SMELT [Anglo-Saxon, smylt]. The fry of salmon, samlet, or Salmo eperlanus.
SMEW. The white-headed goosander, Mergus albellus.
SMITER. An archaism for a scimitar. In the legend of Captain Jones, 1659, we are told:
"His fatal smiter thrice aloft he shakes,
And frowns; the sea, and ship, and canvas quakes."
SMITING-LINE. A line by which a yarn-stoppered sail is loosed, without sending men aloft. If well executed, marks the seaman.
SMOKE-BALLS. A pyrotechnical preparation, thrown to short distances from mortars, to choke men out of mines, to conceal movements, &c. They continue to smoke densely from 25 to 30 minutes.
SMOKE-BOX. A part which crosses the whole front of a marine boiler, over the furnace doors; or that part between the end of tubes furthest from the fire-place and bottom of the funnel.
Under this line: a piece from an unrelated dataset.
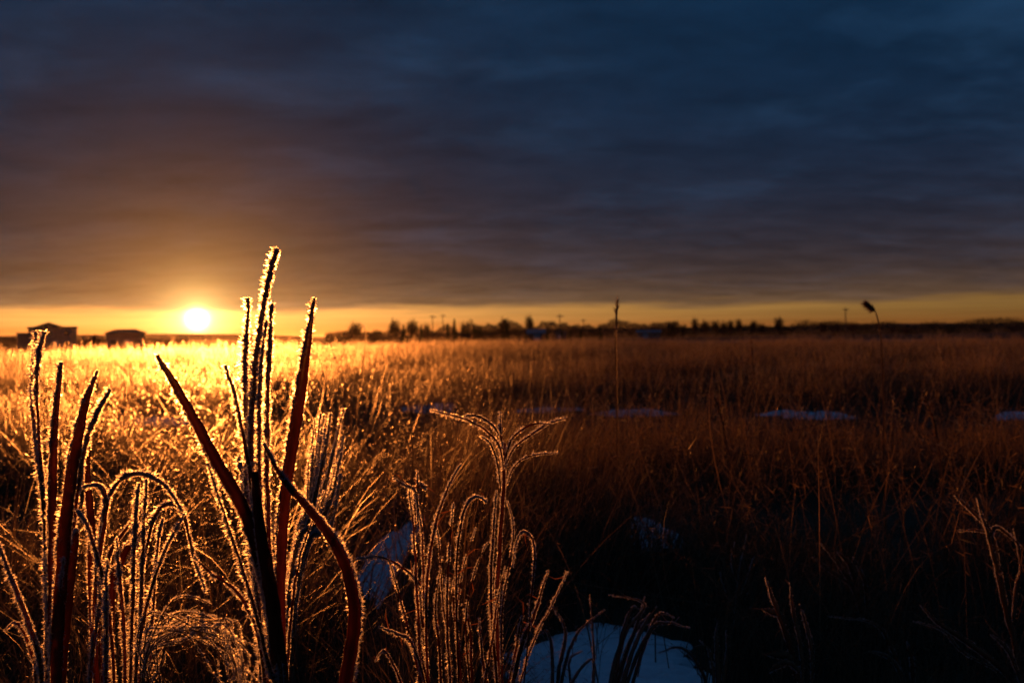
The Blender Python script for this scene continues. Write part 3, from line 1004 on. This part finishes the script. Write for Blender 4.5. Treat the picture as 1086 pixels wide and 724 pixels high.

SMOKES. Dense exhalations, mixed with the finer particles of sand, on the Calabar shores and borders of the Great Zahara desert, which prevail in autumn. Also, the indications of inhabitants when coasting new lands. For its meaning in Arctic voyages, see [Vapour].
SMOKE-SAIL. A small sail hoisted against the fore-mast when a ship rides head to wind, to give the smoke of the galley an opportunity of rising, and to prevent its being blown aft on to the quarter-deck.
SMOOTH. A Cornish term applied when the surf abates its fury for a short space. Also, the lee of a ship or of a rock.